Glücklich auf der Insel Mainau angekommen, bewegt sich der Tross der klugen Köpfe durch die Gärten, die einst der Gründer der Tagung, Graf Lennart Bernadotte, hat anlegen lassen. Im Schlossgarten wird die Stimmung noch einmal nachdenklich. Denn bei einer Podiumsdiskussion stellen sich Forscher und Laureaten die Frage, wie sich Ethik und Forschung verbinden lassen. Oft fällt der seit der ersten Tagung vor 67 Jahren benutzte und inzwischen ein wenig abgegriffen wirkende Satz von der gemeinsamen Verpflichtung, die Welt zu einem besseren Ort zu machen. Angesichts der Entwicklungen auf dem Globus, wird der Satz auch in den kommenden Jahren nicht aus der Mode kommen.
Klassische Fragen
Mit auf dem Podium sitzt Ahmet Üzümcü, der als Direktor der Organisation für das Verbot chemischer Waffen 2013 den Friedensnobelpreis gewonnen hat. Die Runde diskutiert geradezu klassische Fragen – etwa ob eine Forschung aufzugeben sei, wenn sich abzeichne, dass diese zum Schaden der Menschheit sein könnte. Darauf gibt der Wissenschaftsethiker Jeffrey Kovac die altbekannte Antwort: „Das ist kompliziert, denn Sprengstoff zum Beispiel kann Menschen töten, aber auch Tunnel graben.”
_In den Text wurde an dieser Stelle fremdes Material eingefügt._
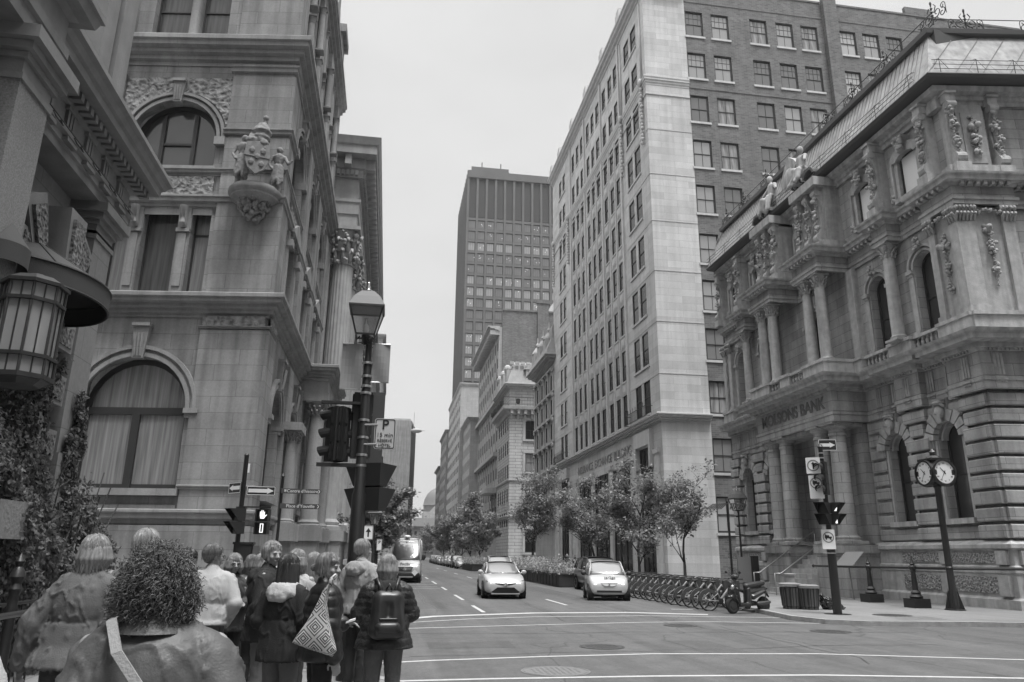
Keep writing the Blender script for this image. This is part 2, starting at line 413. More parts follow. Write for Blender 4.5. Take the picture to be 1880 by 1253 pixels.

Ob die 400 jungen Wissenschaftler aus mehr als 70 Ländern die Welt in Zukunft wirklich zu einem besseren Ort machen werden, weiß auf der Rückfahrt dieser illustren Bootsreise keiner sicher zu sagen. Eines aber ist gewiss: Die Nobelpreisgewinner der Chemie auf dem Schiff sind überwiegend entspannte und unkomplizierte Genussmenschen. Ob es aber reicht, die Mediziner vom Thron der Partylöwen unter den Nobelpreisträgern zu verdrängen, wird erst die Nacht zeigen.